Ultimately, of course, the goal of industry-backed research is to integrate findings into consumer-facing products. Freitag confirmed that the research behind the paper was basically a test batch for Google’s production system.

“The next step is to incorporate everything into Google Translate and hopefully get a better translation experience,” Freitag said, adding that there are several improvements for high-resource languages in the pipeline. Rather than update the model every two or three months, Google wants to combine the updates and launch them together. “Hopefully, by the beginning of next year we’ll have something in the works.”

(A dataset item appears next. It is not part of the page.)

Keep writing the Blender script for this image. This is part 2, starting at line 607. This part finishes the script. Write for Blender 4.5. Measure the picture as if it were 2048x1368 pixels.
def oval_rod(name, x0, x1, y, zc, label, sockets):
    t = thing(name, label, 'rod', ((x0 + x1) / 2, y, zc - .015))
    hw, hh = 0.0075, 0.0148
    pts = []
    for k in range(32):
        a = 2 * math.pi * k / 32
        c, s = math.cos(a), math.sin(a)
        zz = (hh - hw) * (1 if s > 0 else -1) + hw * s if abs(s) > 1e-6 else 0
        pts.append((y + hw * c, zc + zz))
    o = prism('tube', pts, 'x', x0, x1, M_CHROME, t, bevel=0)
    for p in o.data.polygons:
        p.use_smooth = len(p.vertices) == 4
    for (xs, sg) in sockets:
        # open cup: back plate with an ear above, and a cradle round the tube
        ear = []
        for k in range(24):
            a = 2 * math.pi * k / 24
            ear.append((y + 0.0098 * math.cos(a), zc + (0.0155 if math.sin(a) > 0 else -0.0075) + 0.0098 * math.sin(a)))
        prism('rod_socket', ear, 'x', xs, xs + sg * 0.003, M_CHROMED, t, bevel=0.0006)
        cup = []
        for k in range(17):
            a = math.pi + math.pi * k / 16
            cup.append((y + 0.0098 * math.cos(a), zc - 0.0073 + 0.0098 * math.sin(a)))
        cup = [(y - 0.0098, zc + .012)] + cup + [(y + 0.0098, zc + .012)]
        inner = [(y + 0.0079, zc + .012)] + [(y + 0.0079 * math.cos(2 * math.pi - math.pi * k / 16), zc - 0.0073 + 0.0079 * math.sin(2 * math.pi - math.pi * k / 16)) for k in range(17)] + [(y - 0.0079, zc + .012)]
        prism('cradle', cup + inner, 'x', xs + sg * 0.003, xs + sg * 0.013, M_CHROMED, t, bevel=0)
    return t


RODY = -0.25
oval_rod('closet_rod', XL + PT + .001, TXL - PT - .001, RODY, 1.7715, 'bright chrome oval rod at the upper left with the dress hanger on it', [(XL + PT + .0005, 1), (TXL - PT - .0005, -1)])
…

Outside of Google’s offerings, Freitag sees an opportunity for this research to spark a reevaluation of past design decisions that ended up favoring simple, monotonic translations.

“The next step is to incorporate everything into Google Translate and hopefully get a better translation experience”

“A lot of decisions we made in past years were actually driven by BLEU,” Freitag said. “I think this is an investment for the future and a lot of other researchers could benefit. It could actually show research done a few years ago, because of BLEU, could be better.”